Windows password recovery tools usually consist of a bootable CD image containing a version of Linux that will overwrite the NT password with a known value or will extract the hashed password from the filesystem.

To boot your virtual machine from a CD, you must change the boot order in the virtual machine’s BIOS. Press F2 while the VM is starting up to access the BIOS.

VMware BIOS setup

I used the free software available from Windows XP Login Recovery. This is good because it does not try to write to your file system, it just retrieves the hashed password value.

VMware password recovery

Once you have the password hash, you enter it in a form on their website and they look up the hash value in their database and give you a password that matches the hash. Note that even though they ask for your email address the password is displayed on a web page rather than being sent to your inbox.

VMware password retrieval

After all that effort, I discovered that my password was blank.

 

Published On: October 19, 2006Tags: ,

11 Comments

  1. Anon October 19, 2006 at 5:43 pm

    Google for “forgot the adminstrator password”

    http://www.petri.co.il has several links.

    • neil December 30, 2013 at 2:38 pm

      vmware workstation 8 has a “power on to bios” option I have a p/w recovery cd I booted to followed the regular prompts all good.

  2. Stuart Moncrieff October 27, 2006 at 5:30 pm

    Previous post:

    Confession time. I have several VMWare images (Windows 2000) on my laptop which I was using for software development earlier in the year. I can no longer remember the password for any of these images.

    Does anyone have any tips on recovering the passwords?

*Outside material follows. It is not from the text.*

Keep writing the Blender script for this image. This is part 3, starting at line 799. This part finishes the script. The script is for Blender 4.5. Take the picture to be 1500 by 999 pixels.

    Note that Google says plenty about recovering Windows passwords, but nothing about recovering passwords from an operating system running inside a Virtual Machine.

    Any help is appreciated.

    Cheers,
    Stuart.

  3. Stuart Moncrieff May 24, 2007 at 10:05 am

    The loginrecovery.com website now requires an email address to send you the plaintext password. Try ophcrack instead.

    http://lasecwww.epfl.ch/~oechslin/projects/ophcrack/

  4. charlotte June 12, 2007 at 11:33 am

    i forgot my password of my adminstrator please lr\et me change it now

  5. Matthew July 8, 2008 at 1:08 pm
  6. Jim Sifferle December 27, 2008 at 12:02 pm

    Nice idea. I used the concept but substituted the Gentoo based System Rescue CD instead of the Windows XP Login Recovery program. SysRescueCD has a built-in ntpasswd boot option to reset Windows passwords.

  7. sarach March 17, 2010 at 4:21 pm

    Some days ago, i just got a windows password recovery tool http://www.anypasswordrecovery.com/ which can bypass windows password easily,and it can be burnt onto a cd as recovery disk.If you need,then get it.

  8. Ironic! December 26, 2011 at 4:24 am

    I swear to you that my password was blank too! When I read it on your page, I thought, “Let me try that…”

    Thanks!

  9. Dave June 21, 2012 at 1:09 am

    Last month , I lost my windows vista administrator password. I solved my problem with the help of Reset Windows Password utility. It not only supports Windows Vista , I have personally tested it with Windows 7 . It worked perfectly to reset any local user account to a blank password. Just an easy to use bootable CD/DVD . It can also be used on a USB Flash Drive. You can download it from: http://www.top-password.com/reset-windows-password.html

  10. Jennifer June 4, 2014 at 4:20 am

    Thanks for the post. We had a 2000 server VM running on VMWare and it lost its trust with the domain. No one could remember the password so we had to hack it. We used Ophcrack at first but it didnt work so we dug out another password reset software and wallah! We have the server back on the domain! Thanks again for the post.